=== DIRECTIVE ===
Each line below is to be written out in full, exactly as shown.
START
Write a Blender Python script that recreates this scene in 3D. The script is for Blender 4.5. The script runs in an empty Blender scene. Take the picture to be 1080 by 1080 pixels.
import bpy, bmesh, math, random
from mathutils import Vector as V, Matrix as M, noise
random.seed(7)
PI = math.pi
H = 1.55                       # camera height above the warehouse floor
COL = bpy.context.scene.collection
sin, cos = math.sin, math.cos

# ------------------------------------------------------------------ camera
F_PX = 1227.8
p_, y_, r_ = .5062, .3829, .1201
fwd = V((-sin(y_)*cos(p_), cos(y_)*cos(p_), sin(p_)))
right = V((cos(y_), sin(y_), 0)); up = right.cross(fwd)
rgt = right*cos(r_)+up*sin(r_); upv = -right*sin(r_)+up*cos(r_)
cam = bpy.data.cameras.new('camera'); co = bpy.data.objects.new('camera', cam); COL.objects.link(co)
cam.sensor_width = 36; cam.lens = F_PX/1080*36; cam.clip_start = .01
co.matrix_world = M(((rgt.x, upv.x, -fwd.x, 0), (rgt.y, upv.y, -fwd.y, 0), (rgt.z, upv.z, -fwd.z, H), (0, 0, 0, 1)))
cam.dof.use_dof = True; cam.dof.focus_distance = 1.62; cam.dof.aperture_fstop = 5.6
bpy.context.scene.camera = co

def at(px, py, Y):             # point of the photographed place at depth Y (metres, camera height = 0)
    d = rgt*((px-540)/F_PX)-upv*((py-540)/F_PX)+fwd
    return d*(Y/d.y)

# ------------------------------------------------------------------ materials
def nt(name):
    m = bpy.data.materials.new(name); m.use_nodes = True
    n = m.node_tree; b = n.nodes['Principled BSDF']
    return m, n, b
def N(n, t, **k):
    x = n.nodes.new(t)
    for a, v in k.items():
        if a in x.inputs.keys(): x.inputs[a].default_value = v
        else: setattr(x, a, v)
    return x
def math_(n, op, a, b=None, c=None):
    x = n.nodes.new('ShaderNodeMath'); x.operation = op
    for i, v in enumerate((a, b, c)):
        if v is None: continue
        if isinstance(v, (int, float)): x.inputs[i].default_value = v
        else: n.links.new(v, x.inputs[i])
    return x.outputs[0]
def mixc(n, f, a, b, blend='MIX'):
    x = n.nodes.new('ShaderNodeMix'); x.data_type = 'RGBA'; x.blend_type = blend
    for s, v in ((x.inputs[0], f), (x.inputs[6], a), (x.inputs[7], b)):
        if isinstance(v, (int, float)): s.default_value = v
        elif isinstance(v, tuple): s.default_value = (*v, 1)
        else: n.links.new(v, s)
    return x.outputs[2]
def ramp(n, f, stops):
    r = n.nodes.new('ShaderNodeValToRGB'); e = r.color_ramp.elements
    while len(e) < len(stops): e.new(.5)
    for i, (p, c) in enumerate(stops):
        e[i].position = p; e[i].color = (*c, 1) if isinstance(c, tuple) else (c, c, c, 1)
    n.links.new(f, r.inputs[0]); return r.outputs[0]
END
=== EXERCISE RESULT ===
Write a Blender Python script that recreates this scene in 3D. The script is for Blender 4.5. The script runs in an empty Blender scene. Take the picture to be 1080 by 1080 pixels.
import bpy, bmesh, math, random
from mathutils import Vector as V, Matrix as M, noise
random.seed(7)
PI = math.pi
H = 1.55                       # camera height above the warehouse floor
COL = bpy.context.scene.collection
sin, cos = math.sin, math.cos

# ------------------------------------------------------------------ camera
F_PX = 1227.8
p_, y_, r_ = .5062, .3829, .1201
fwd = V((-sin(y_)*cos(p_), cos(y_)*cos(p_), sin(p_)))
right = V((cos(y_), sin(y_), 0)); up = right.cross(fwd)
rgt = right*cos(r_)+up*sin(r_); upv = -right*sin(r_)+up*cos(r_)
cam = bpy.data.cameras.new('camera'); co = bpy.data.objects.new('camera', cam); COL.objects.link(co)
cam.sensor_width = 36; cam.lens = F_PX/1080*36; cam.clip_start = .01
co.matrix_world = M(((rgt.x, upv.x, -fwd.x, 0), (rgt.y, upv.y, -fwd.y, 0), (rgt.z, upv.z, -fwd.z, H), (0, 0, 0, 1)))
cam.dof.use_dof = True; cam.dof.focus_distance = 1.62; cam.dof.aperture_fstop = 5.6
bpy.context.scene.camera = co

def at(px, py, Y):             # point of the photographed place at depth Y (metres, camera height = 0)
    d = rgt*((px-540)/F_PX)-upv*((py-540)/F_PX)+fwd
    return d*(Y/d.y)

# ------------------------------------------------------------------ materials
def nt(name):
    m = bpy.data.materials.new(name); m.use_nodes = True
    n = m.node_tree; b = n.nodes['Principled BSDF']
    return m, n, b
def N(n, t, **k):
    x = n.nodes.new(t)
    for a, v in k.items():
        if a in x.inputs.keys(): x.inputs[a].default_value = v
        else: setattr(x, a, v)
    return x
def math_(n, op, a, b=None, c=None):
    x = n.nodes.new('ShaderNodeMath'); x.operation = op
    for i, v in enumerate((a, b, c)):
        if v is None: continue
        if isinstance(v, (int, float)): x.inputs[i].default_value = v
        else: n.links.new(v, x.inputs[i])
    return x.outputs[0]
def mixc(n, f, a, b, blend='MIX'):
    x = n.nodes.new('ShaderNodeMix'); x.data_type = 'RGBA'; x.blend_type = blend
    for s, v in ((x.inputs[0], f), (x.inputs[6], a), (x.inputs[7], b)):
        if isinstance(v, (int, float)): s.default_value = v
        elif isinstance(v, tuple): s.default_value = (*v, 1)
        else: n.links.new(v, s)
    return x.outputs[2]
def ramp(n, f, stops):
    r = n.nodes.new('ShaderNodeValToRGB'); e = r.color_ramp.elements
    while len(e) < len(stops): e.new(.5)
    for i, (p, c) in enumerate(stops):
        e[i].position = p; e[i].color = (*c, 1) if isinstance(c, tuple) else (c, c, c, 1)
    n.links.new(f, r.inputs[0]); return r.outputs[0]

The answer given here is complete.